→ **Exercise directions**:
Can you print every record below exactly as written?

→ **Record set**:
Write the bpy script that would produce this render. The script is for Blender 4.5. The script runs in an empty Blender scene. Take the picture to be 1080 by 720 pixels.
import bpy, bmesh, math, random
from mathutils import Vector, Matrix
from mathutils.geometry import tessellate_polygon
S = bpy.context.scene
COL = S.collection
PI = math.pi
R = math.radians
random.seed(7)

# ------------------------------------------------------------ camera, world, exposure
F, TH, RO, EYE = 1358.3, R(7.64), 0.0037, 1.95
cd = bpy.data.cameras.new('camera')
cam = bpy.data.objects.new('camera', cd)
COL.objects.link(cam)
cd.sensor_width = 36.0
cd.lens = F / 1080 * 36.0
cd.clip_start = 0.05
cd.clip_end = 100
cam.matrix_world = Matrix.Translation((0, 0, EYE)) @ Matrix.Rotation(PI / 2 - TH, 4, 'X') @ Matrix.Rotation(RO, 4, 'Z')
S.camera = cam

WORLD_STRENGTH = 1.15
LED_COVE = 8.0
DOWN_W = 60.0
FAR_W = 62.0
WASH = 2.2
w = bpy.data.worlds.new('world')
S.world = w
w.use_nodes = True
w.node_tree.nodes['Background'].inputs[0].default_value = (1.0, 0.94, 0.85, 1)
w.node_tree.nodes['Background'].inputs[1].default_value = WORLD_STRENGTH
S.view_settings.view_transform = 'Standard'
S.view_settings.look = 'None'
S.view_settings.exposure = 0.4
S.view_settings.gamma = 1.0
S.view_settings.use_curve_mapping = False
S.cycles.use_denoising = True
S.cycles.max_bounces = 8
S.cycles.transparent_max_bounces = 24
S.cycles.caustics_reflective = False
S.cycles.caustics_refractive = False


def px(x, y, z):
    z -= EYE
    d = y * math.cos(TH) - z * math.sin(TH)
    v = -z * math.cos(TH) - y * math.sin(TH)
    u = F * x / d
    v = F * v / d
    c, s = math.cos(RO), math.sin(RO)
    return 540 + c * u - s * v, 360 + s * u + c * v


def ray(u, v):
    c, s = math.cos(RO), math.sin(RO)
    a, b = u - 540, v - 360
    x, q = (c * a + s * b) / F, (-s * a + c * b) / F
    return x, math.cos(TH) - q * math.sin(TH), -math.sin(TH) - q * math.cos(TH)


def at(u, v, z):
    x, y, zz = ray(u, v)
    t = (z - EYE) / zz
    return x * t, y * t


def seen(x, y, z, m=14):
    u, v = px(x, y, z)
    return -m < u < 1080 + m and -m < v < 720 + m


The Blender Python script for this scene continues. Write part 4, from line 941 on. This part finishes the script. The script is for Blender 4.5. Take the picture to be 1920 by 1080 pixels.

→ **Solution**:
Write the bpy script that would produce this render. The script is for Blender 4.5. The script runs in an empty Blender scene. Take the picture to be 1080 by 720 pixels.
import bpy, bmesh, math, random
from mathutils import Vector, Matrix
from mathutils.geometry import tessellate_polygon
S = bpy.context.scene
COL = S.collection
PI = math.pi
R = math.radians
random.seed(7)

# ------------------------------------------------------------ camera, world, exposure
F, TH, RO, EYE = 1358.3, R(7.64), 0.0037, 1.95
cd = bpy.data.cameras.new('camera')
cam = bpy.data.objects.new('camera', cd)
COL.objects.link(cam)
cd.sensor_width = 36.0
cd.lens = F / 1080 * 36.0
cd.clip_start = 0.05
cd.clip_end = 100
cam.matrix_world = Matrix.Translation((0, 0, EYE)) @ Matrix.Rotation(PI / 2 - TH, 4, 'X') @ Matrix.Rotation(RO, 4, 'Z')
S.camera = cam

WORLD_STRENGTH = 1.15
LED_COVE = 8.0
DOWN_W = 60.0
FAR_W = 62.0
WASH = 2.2
w = bpy.data.worlds.new('world')
S.world = w
w.use_nodes = True
w.node_tree.nodes['Background'].inputs[0].default_value = (1.0, 0.94, 0.85, 1)
w.node_tree.nodes['Background'].inputs[1].default_value = WORLD_STRENGTH
S.view_settings.view_transform = 'Standard'
S.view_settings.look = 'None'
S.view_settings.exposure = 0.4
S.view_settings.gamma = 1.0
S.view_settings.use_curve_mapping = False
S.cycles.use_denoising = True
S.cycles.max_bounces = 8
S.cycles.transparent_max_bounces = 24
S.cycles.caustics_reflective = False
S.cycles.caustics_refractive = False


def px(x, y, z):
    z -= EYE
    d = y * math.cos(TH) - z * math.sin(TH)
    v = -z * math.cos(TH) - y * math.sin(TH)
    u = F * x / d
    v = F * v / d
    c, s = math.cos(RO), math.sin(RO)
    return 540 + c * u - s * v, 360 + s * u + c * v


def ray(u, v):
    c, s = math.cos(RO), math.sin(RO)
    a, b = u - 540, v - 360
    x, q = (c * a + s * b) / F, (-s * a + c * b) / F
    return x, math.cos(TH) - q * math.sin(TH), -math.sin(TH) - q * math.cos(TH)


def at(u, v, z):
    x, y, zz = ray(u, v)
    t = (z - EYE) / zz
    return x * t, y * t


def seen(x, y, z, m=14):
    u, v = px(x, y, z)
    return -m < u < 1080 + m and -m < v < 720 + m


The Blender Python script for this scene continues. Write part 4, from line 941 on. This part finishes the script. The script is for Blender 4.5. Take the picture to be 1920 by 1080 pixels.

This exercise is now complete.